---- Record extracts
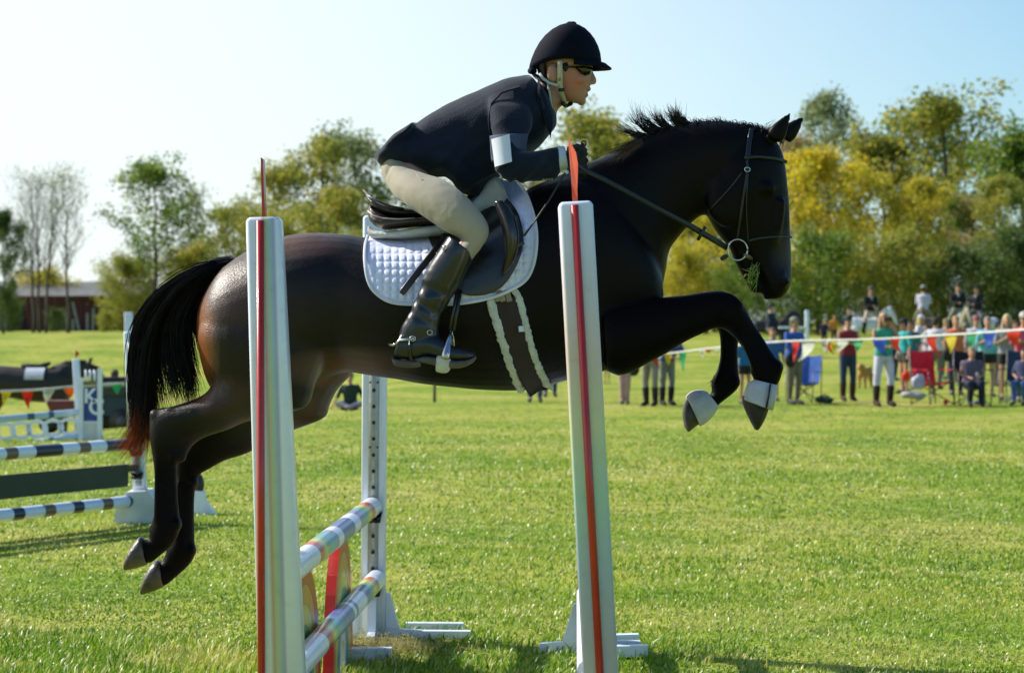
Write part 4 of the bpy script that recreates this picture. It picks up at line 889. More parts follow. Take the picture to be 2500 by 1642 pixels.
for i in range(4): link('button', MB().ell(K(C2, 1215+18*i, 1142-1*i, 7.795+.01*i), (.006, .004, .005), 8, 6), mat('dull_brass', (.35, .30, .18), rough=.3, metal=.8) if i == 0 else bpy.data.materials['dull_brass'], jk, True)
bp2 = MB(); loft(bp2, C2, [(1300,932, 1322,1088, .043, 7.885), (1318,930, 1336,1080, .048, 7.89), (1345,930, 1368,1072, .046, 7.895), (1352,935, 1372,1066, .04, 7.90)], n=22, sub=3)
link('shirt_cuff', bp2, mat('white_shirt', (.66, .69, .80)), jk, True)
# armband: blue-grey elastic with the white number card
ab = MB(); loft(ab, C2, [(872,868, 1122,856, .069, 7.857), (876,900, 1112,900, .070, 7.85), (880,980, 1104,985, .067, 7.835), (886,1030, 1090,1020, .064, 7.82)], n=26, sub=3)
band = link('armband', ab, mat('dark_blue_elastic', (.05, .07, .13), (.04, .05, .10), 20, .8), person, True)
cd = MB(); rs = []
for i in range(9):
    f = i/8; x0 = 884+22*f-(0); y0 = 886+176*f; x1 = 1000+16*f; y1 = 852+176*f; row = []
    for j in range(9):
        g_ = j/8; a = (g_-.62)*1.6; row.append(K(C2, x0+(x1-x0)*g_, y0+(y1-y0)*g_, 7.768+.035*(1-math.cos(a))-.036*f))
    rs.append(row)
cd.add([p for r in rs for p in r]+[p+Vector((0, .002, 0)) for r in rs for p in r], [(i*9+j, i*9+j+1, i*9+j+10, i*9+j+9) for i in range(8) for j in range(8)]+[(81+i*9+j, 81+i*9+j+9, 81+i*9+j+10, 81+i*9+j+1) for i in range(8) for j in range(8)])
link('number_card', cd, mat('white_card', (.74, .77, .84), (.68, .71, .79), 10, .5), band, True)

# glove with rein: palm and five fingers closed round the rein
def glove(s):
    b = MB(); d = 7.90 if s < 0 else 8.28
    loft(b, CG, [(700,300, 690,560, .032, d), (760,292, 740,640, .040, d+.005), (830,300, 800,690, .040, d+.02), (880,350, 860,640, .034, d+.03)], n=18, sub=3)
    for i in range(4):                                  # fingers, curled towards the palm
        y = 380+i*84; L = (1.0, 1.08, 1.0, .82)[i]; z0 = d-.024
        b.tube([K(CG, 810, y, z0), K(CG, 810+95*L, y-18, z0-.006), K(CG, 810+125*L, y+14, z0+.016), K(CG, 810+95*L, y+38, z0+.036), K(CG, 830, y+40, z0+.042)], [.0105, .010, .0098, .0092, .0085], 8, round_ends=True)
    b.tube([K(CG, 770, 330, d-.02), K(CG, 830, 300, d-.038), K(CG, 890, 322, d-.034), K(CG, 930, 350, d-.022)], [.013, .0115, .011, .0095], 8, round_ends=True)
    g_ = link('glove', remesh(b, .0035, 2, 'glove'), mat('black_glove', (.010, .009, .010), (.016, .013, .013), 20, .7, .2, 120) if s < 0 else bpy.data.materials['black_glove'], person, True)
for s in (-1, 1): glove(s)
# breeches
bb = MB()
loft(bb, C3, [(215,-60, 180,40, .08), (260,-80, 195,90, .15), (330,-80, 235,160, .17), (420,-40, 310,235, .165), (520,20, 390,300, .14)], n=24, sub=4)
for s in (-1, 1):
    def dd_(x): return 8.1+s*abs(8.1-x)
    loft(bb, C3, [(280,-20, 205,120, .085, dd_(8.0)), (380,25, 258,198, .096, dd_(7.93)), (480,62, 335,262, .098, dd_(7.87)), (580,95, 430,328, .096, dd_(7.82)), (670,150, 520,390, .088, dd_(7.78)), (745,215, 590,435, .079, dd_(7.75)), (810,290, 645,462, .071, dd_(7.73)), (860,365, 680,478, .064, dd_(7.72)), (876,430, 690,500, .058, dd_(7.72)), (858,490, 675,525, .054, dd_(7.715)), (820,545, 650,560, .052, dd_(7.715)), (785,590, 625,600, .05, dd_(7.715)), (745,650, 590,640, .046, dd_(7.715))], n=26, sub=4)
bm_ = remesh(bb, .0065, 4, 'breeches'); _f = fold(.0016, 15, 1, 1); displace(bm_, lambda p, n: _f(p, n)*(1+5*max(0, 1-(p-K(C3, 670, 430, 7.68)).length/.06))-.003)
br = link('breeches', bm_, BREECH, person, True)
link('seam', MB().tube([K(C3, 405, 60, 7.80), K(C3, 470, 150, 7.772), K(C3, 560, 250, 7.733), K(C3, 640, 335, 7.703), K(C3, 690, 400, 7.69)], .0016, 5), mat('seam_thread', (.30, .26, .20)), br, True)
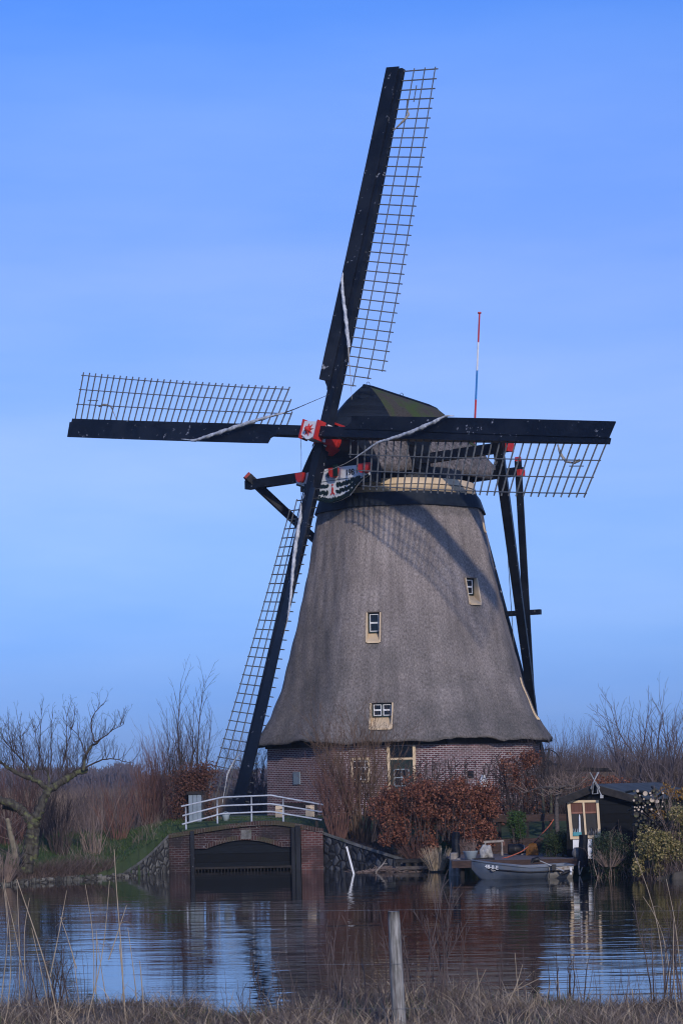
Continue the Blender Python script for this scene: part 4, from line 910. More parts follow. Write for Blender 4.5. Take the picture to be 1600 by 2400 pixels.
q = MB(); q.tube(smooth_path([W(1357, 2018, 63.9), W(1355, 2030, 63.9), W(1357, 2050, 63.9)], 10), .022, 6); q.tube(smooth_path([W(1366, 2018, 63.9), W(1364, 2032, 63.9), W(1358, 2048, 63.9)], 10), .018, 6); thing('hanging_rope', q, M['rope'], W(1357, 2018, 63.9), 'pale ropes hanging from the dock corner into the water', 'rope')

# posts
def post(px, y0, y1, Y, r, m, label, grp=None, lean=0):
    q = MB(); a, b = W(px, y1, Y), W(px + lean, y0, Y); n = 7; L = [a + (b - a) * k for k in np.linspace(0, 1, n)]; q.tube(np.array(L) + rng.normal(size=(n, 3)) * r * .06, r * np.linspace(1.08, .95, n), 9)
    return thing('mooring_post', q, m, a, label, 'post', grp)
post(1068, 1950, 2050, 66.9, .12, M['tar'], 'tall black mooring post behind the zinc tub')
post(1062, 1998, 2060, 65.6, .13, M['pale'], 'thick weathered pale post at the left end of the dock', lean=1)
post(1075, 2012, 2058, 65.3, .07, M['pale'], 'medium pale post between the thick post and the dock', lean=-2)
post(1083, 2024, 2056, 65.2, .05, M['pale'], 'short thin pale stump under the dock corner', lean=-1)
post(1366, 1957, 2030, 64.0, .13, M['tar'], 'square black post in front of the shed window')
q = MB(); q.beam(W(834, 2068, 68), W(812, 1984, 68), .055, .055); thing('tilted_stake', q, M['white'], W(833, 2056, 68), 'thin white stake leaning out of the water by the dark wing wall', 'stake')
# zinc tub with dead plant
c = W(1102, 2013, 65.0); c[2] = DZ; tb = empty('zinc_tub', c, 'pale blue zinc tub of dead twigs on the left end of the dock', 'tub'); q = MB(); q.lathe(c, [(.001, .01), (.14, .01), (.215, .24), (.23, .25), (.215, .25), (.19, .2), (.001, .18)], 20); part('tub', q, M['bucket'], tb, True)
q = MB(); S = []
for k in range(70):
    p = c + V(rng.uniform(-.13, .13), rng.uniform(-.13, .13), .2); e = p + V(rng.normal() * .12, rng.normal() * .12, rng.uniform(.2, .42)); S.append([*p, *e, .005, .002])
q.segs(S); part('dead_plant', q, M['twigpale'], tb)
# oddments on the dock
c = W(1139, 1999, 66.5); c[2] = DZ; q = MB(); bmx = bmesh.new(); bmesh.ops.create_icosphere(bmx, subdivisions=3, radius=.5)
vv = np.array([v.co[:] for v in bmx.verts]); ff = [tuple(v.index for v in f.verts) for f in bmx.faces]; bmx.free(); vv *= (1 + .25 * np.sin(vv[:, :1] * 9 + 1) * np.cos(vv[:, 2:] * 7)); vv = vv * V(.42, .3, .5) * (1 - .5 * (vv[:, 2:] + .2)); q.add(vv + c + V(0, 0, .22), ff); thing('white_stone', q, M['stone'], c, 'rough white limestone lump beside the zinc tub', 'stone')
c = W(1205, 1992, 68.4); c[2] = DZ; dr = empty('oil_drum', c, 'black drum lying on its side on the dock', 'drum'); q = MB(); AX = (V(0, 1, 0), V(0, 0, 1), V(1, 0, 0)); q.lathe(c + V(-.2, 0, .17), [(.001, 0), (.15, 0), (.17, .03), (.165, .18), (.175, .2), (.165, .22), (.16, .42), (.12, .47), (.1, .45), (.001, .44)], 18, AX); part('barrel', q, M['black'], dr, True); q = MB(); q.lathe(c + V(.268, 0, .17), [(.12, 0), (.14, .01), (.13, .02), (.115, .015)], 18, AX); part('rim', q, M['steel'], dr, True)
c = W(1246, 1998, 67.6); c[2] = DZ; q = MB(); q.prism(np.array([c + V(-.19, 0, 0), c + V(.2, 0, 0), c + V(.17, -.02, .2), c + V(.13, -.06, .35), c + V(.02, -.08, .38), c + V(-.1, -.06, .34), c + V(-.17, -.02, .2)]), V(0, .12, 0)); thing('ochre_sack', q, M['orange'], c, 'ochre sack propped upright on the dock', 'sack')
c = W(1168, 1998, 68.0); c[2] = DZ; ts = empty('sawhorse', c, 'low pale wooden sawhorse on the dock left of the drum', 'sawhorse'); q = MB(); q.beam(c + V(-.45, 0, .42), c + V(.16, 0, .44), .07, .06); part('beam', q, M['pale'], ts)
for sx in (-.4, .1):
    for sy in (-.14, .14): q = MB(); q.beam(c + V(sx, sy, 0), c + V(sx, sy * .2, .4), .04, .04); part('leg', q, M['pale'], ts)
q = MB(); q.box(c + V(.14, -.02, .36), (.1, .06, .12)); part('block', q, M['twigred'], ts)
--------
> **Task brief**
Your answer should be one number: how many lines of the listing include the word "script".

> **Expected answer**
2